Mon Saint-Laurent, à la hauteur de
Neuville, se porte très bien ces jours-ci. Inondé de soleil en ce si beau
dimanche, il venait tout juste d’entreprendre son virage baissant, charriant
allègrement et dans un ordre impeccable les blocs de glace épars, lorsque je me
suis pointé sur sa rive en milieu d’après-midi. C’est là que j’ai vu ma
première bernache, calmement installée près de la rive, sur l’onde étale qu’aucune
once de vent ne venait perturber. Ça sent le printemps. D'autant plus que les carouges ont commencé à faire entendre leur sifflement strident, que les quiscales et les merles sont aussi de la partie.

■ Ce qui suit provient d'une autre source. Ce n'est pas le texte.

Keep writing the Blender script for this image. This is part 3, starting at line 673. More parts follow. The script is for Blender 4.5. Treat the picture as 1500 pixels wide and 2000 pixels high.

Et c'est très bien comme ça...
Bon, le soleil descend un peu, c’est le
temps d’aller préparer le souper avec ma Loulou. Rosemarie et sa smala, Gédéon,
Florent, Lionel et Célestine, vienne finir le week-end à la maison. Au
programme, cinéma, souper, bain et retour à la maison, la leur, pour le dodo.
On a bien rigolé, comme la veille ou l’autre fille de Loulou, Sophie est venue
de Montréal avec son Pierre et le petit Loïk pour faire une sortie sur la
glace. Super bamboula de plaisir
là encore.
Trentenaire
Et vous savez quoi? Nicolas, mon fils
cadet, mon musicien, mon artiste, mon historien va voir 30 ans en avril. Glurp!

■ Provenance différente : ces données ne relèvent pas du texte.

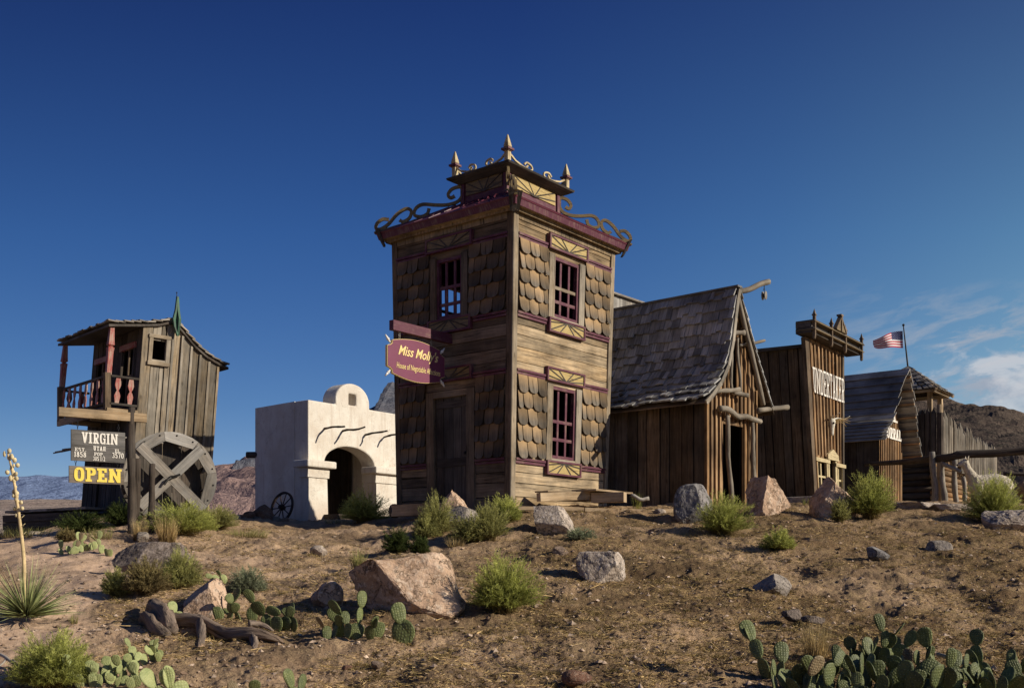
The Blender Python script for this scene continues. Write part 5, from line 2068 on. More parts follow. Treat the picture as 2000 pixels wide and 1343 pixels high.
mb.build('shade_lining', M['dark_inside'], cabin)
mb = MB()
b_ = .045
KR.rect(mb, KW[0] - b_, KW[0], KW[2] - .012, KW[3] + .012, -.02, .05); KR.rect(mb, KW[1], KW[1] + b_, KW[2] - .012, KW[3] + .012, -.02, .05)
KR.rect(mb, KW[0] - b_ * .98, KW[1] + b_ * .98, KW[2] - .012, KW[2] - .001, -.02, .045, 'h')
wn = mb.build('window', M['trim'], cabin)
mb = MB(); KR.rect(mb, KW[0] - b_ * 1.2, KW[1] + b_ * 1.2, KW[2] - .035, KW[2] - .012, -.02, .07, 'h'); mb.build('sill', M['trim'], wn)
mb = MB(); KR.rect(mb, KW[0] - b_ * 1.2, KW[1] + b_ * 1.2, KW[3] + .012, KW[3] + .032, -.02, .06, 'h'); mb.build('window_head', M['trim'], wn)
for Wn in (KW1, KW2):
    mb = MB()
    KL.rect(mb, Wn[0] - .03, Wn[0], Wn[2], Wn[3], -.02, .03); KL.rect(mb, Wn[1], Wn[1] + .03, Wn[2], Wn[3], -.02, .03)
    KL.rect(mb, Wn[0] - .03, Wn[1] + .03, Wn[2] - .02, Wn[2] - .001, -.02, .028, 'h')
    wn = mb.build('window', M['plank_dark'], cabin)
    mb = MB(); KL.rect(mb, Wn[0] - .04, Wn[1] + .04, Wn[3], Wn[3] + .035, -.02, .05, 'h'); mb.build('window_head', M['red_paint'], wn)
    mb = MB(); m_ = (Wn[0] + Wn[1]) / 2; KL.rect(mb, m_ - .01, m_ + .01, Wn[2], Wn[3], -.03, .0); mb.build('glazing_bar', M['plank_side'], wn)
    mb = MB(); m_ = (Wn[2] + Wn[3]) / 2; KL.rect(mb, Wn[0], Wn[1], m_ - .008, m_ + .008, -.028, .003, 'h'); mb.build('glazing_bar', M['plank_side'], wn)
mb = MB(); KL.planks(mb, KD[0], KD[1], 0, KD[3], .14, 'v', .03, -.05, .01); mb.build('door', M['plank_dark'], cabin)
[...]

Ça, ça vieillit un géniteur en tab… Mais bon, comme disait le sympathique Plume
Latraverse du temps de sa jeunesse, faut s’assumer, pas s’assommer! Faudrait
bien souligner l’événement d’une façon et d’une autre…
Sheila
Jordan
La chanteuse de jazz Sheila Jordan a
aujourd’hui 84 ans et elle chante toujours. La technique est toujours là et
elle continue de donner des classes de maître, mais il faut avouer que la voix
a pris un sérieux coup de vieux et est affligée d’un vibrato de … vieux,
justement. Mais bon, voilà que la maison High Note, pour rendre hommage à la
dame qui vient de recevoir une récompense quelconque (en fait, le National Endowment for The Arts
vient de lui remettre un Jazz Masters Award, pour l’ensemble de sa carrière),
vient de sortir un disque live d’un concert qu’elle donnait en 1990 en
compagnie de son inséparable contrebassiste, l’excellent Harvie Schwartz.
Aucune mention du lieu, mais, putain, quelle musique!!! À 62 ans, la dame était
dans une forme splendide et cet album intitulé tout simplement « Yesterdays »,
la montre dans toute sa modernité, son swing unique et perpétuel, capable
d’étonnants scats (Lazy Afternoon) et d’un sympathique cabotinage (Fred Astaire
Medley), de beaucoup d’intensité (The Very Thought of You) et d’une complicité
de tous les instants avec le contrebassiste Schwartz qui est tout aussi
inventif. Bref, ce disque est aussi bon que le mythique de 1977 qu’elle avait
commis en compagnie d’Arild Andersen (Sheila, Steeplechase). Gâtez-vous!!!
La
viole magique
Il y a bien des versions des trois sonates
pour viole de gambe et clavecin de mon ami Jean-Sébastien Bach. Celle-ci met en
vedette deux très jeunes interprètes, Arnaud
de Pasquale au clavecin et la belle et brillante Lucile Boulanger à la viole, cet instrument magnifique à la voix
grave et plus riche encore que celle du violoncelle. Le jeu de Boulanger est
diablement expressif et les sonorités qu’elle tire de son instrument (copie
d’une grande basse de viole allemande à sept cordes sont à la fois somptueuses
et chaleureuses alors que le claveciniste se fait plutôt remarquer par les
rythmes vivants qu’il imprime à la musique. Pour entendre et
voir….
Bref un bien bel album, toujours
soigneusement présenté chez Alpha avec des notes fouillées sur la musique, tant
par les musiciens que par la musicologue Marie Demeilliez.